Volume 447: debated on Tuesday 13 June 2006

To ask the Secretary of State for International Development what assessment he has made of the effect on treatment of HIV/AIDS in African countries of the departure of qualified doctors and nurses from the developing world for employment in the developed world. (75683)

DFID supported analysis of the human resources for health crises in Africa for the High Level Forum for Health in November 2005. The migration of skilled health workers from poorer African countries to developed countries in Europe, the United States and elsewhere has a significant impact on the capacity of African national health services to deliver HIV and AIDS treatment, prevention and care. However, migration to other more developed African countries and internal migration from rural to urban areas are also important factors. Health worker shortages are exacerbated by AIDS-related mortality among the health work force.

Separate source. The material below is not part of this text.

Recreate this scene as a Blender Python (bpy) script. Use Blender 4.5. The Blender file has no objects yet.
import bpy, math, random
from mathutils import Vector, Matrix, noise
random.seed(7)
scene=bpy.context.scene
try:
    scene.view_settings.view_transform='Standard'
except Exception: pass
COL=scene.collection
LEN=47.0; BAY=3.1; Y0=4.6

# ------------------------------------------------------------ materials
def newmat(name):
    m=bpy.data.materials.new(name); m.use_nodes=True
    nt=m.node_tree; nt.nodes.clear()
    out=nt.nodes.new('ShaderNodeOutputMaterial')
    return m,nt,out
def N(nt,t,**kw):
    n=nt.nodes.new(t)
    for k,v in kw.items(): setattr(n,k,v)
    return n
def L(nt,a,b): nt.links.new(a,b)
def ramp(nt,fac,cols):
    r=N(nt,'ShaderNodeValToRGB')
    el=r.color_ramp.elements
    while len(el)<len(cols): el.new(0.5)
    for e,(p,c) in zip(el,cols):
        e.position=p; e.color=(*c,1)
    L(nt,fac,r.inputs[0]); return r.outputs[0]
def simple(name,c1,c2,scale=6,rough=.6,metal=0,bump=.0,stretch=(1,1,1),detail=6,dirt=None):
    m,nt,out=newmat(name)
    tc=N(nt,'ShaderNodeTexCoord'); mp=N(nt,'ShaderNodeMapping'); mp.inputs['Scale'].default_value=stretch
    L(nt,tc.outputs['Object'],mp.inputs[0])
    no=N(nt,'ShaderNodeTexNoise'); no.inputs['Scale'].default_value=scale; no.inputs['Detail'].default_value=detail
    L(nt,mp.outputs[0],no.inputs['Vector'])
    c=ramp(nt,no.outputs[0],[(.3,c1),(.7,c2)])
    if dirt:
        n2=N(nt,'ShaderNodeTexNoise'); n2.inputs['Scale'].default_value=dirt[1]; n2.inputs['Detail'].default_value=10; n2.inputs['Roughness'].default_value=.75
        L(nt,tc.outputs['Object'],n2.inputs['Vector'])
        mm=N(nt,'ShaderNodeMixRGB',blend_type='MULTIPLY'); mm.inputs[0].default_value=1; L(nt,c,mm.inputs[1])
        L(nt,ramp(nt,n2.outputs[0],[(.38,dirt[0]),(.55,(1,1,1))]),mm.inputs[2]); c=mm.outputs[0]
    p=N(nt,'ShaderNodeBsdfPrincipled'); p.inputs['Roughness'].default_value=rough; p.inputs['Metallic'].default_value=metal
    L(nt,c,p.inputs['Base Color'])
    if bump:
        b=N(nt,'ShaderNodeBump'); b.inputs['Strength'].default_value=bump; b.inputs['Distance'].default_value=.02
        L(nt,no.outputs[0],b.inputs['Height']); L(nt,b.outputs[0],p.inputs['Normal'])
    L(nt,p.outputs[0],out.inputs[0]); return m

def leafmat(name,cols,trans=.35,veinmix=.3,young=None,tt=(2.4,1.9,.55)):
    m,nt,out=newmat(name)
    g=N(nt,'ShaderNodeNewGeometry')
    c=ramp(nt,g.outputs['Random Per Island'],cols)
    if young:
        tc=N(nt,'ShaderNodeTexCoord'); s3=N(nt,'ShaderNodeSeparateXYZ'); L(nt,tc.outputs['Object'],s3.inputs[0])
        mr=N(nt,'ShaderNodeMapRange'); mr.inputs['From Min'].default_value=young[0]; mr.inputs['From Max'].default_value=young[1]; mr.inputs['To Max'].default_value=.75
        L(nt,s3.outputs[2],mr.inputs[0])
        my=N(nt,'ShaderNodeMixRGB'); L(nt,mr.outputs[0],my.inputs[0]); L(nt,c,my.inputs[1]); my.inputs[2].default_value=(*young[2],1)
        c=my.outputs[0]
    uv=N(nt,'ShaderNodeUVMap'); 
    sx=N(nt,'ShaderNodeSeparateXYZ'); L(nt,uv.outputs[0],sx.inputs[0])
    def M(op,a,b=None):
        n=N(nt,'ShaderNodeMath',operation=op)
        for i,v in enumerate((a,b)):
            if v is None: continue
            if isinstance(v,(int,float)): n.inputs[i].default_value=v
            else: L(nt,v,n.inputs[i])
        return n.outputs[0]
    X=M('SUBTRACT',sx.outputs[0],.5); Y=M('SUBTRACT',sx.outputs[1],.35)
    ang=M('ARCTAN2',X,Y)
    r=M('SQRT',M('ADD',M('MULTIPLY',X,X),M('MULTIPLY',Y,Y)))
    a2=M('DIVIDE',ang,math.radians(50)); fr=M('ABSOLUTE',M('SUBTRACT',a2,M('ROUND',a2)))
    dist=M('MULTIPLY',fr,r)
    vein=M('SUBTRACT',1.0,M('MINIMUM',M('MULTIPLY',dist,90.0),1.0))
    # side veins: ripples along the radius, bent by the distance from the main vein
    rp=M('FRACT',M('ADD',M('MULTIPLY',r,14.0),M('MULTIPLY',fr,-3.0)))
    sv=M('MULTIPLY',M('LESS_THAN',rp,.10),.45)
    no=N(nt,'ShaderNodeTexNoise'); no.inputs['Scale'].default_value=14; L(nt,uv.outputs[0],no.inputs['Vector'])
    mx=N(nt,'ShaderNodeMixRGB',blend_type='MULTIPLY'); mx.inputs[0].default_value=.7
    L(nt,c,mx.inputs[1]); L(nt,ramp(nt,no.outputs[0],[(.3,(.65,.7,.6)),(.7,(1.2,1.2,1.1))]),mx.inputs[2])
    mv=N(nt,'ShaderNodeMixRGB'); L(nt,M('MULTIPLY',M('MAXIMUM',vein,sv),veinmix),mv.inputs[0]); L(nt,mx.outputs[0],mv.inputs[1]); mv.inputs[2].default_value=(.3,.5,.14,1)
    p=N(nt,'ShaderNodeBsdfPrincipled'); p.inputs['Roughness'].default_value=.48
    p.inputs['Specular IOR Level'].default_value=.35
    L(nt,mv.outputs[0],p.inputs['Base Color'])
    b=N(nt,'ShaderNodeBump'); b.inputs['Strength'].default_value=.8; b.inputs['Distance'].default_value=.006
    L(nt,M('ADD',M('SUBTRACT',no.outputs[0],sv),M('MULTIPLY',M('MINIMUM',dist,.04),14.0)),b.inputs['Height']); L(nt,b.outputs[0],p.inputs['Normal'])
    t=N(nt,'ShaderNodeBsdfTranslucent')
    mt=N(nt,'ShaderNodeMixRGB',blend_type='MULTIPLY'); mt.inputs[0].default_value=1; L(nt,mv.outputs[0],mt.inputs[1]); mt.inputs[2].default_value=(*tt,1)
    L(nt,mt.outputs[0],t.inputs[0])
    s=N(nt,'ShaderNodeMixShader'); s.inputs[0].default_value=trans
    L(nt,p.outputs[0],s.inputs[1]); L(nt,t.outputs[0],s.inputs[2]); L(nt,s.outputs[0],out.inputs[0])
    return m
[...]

The result is an overburdened health work force and weak health systems with inadequate capacity to deliver services.

DFID is working at country level to address human resources capacity and support Governments to implement policies on retention, skill mix and deployment. For example, DFID is supporting the health sector in Malawi—one of the most severely affected countries, with £100 million over five years. About £55 million of this is earmarked for the Emergency Human Resources Programme of the Malawi Government. This programme is aiming to increase recruitment and retention of staff by raising health worker salaries by 50 per cent., providing housing and improving training. This is expected to double the number of nurses and triple the number of doctors in training—while using international volunteers to fill gaps in the meantime. DFID is also funding country HIV and AIDS programmes to mitigate the impact of HIV and AIDS on the health workers.

DFID is also working closely with the Department of Health (DH) to address “pull” incentives, preventing the targeting of developing countries in the international recruitment of health care professionals within the NHS through the Code of Practice for International Recruitment of Healthcare Professionals.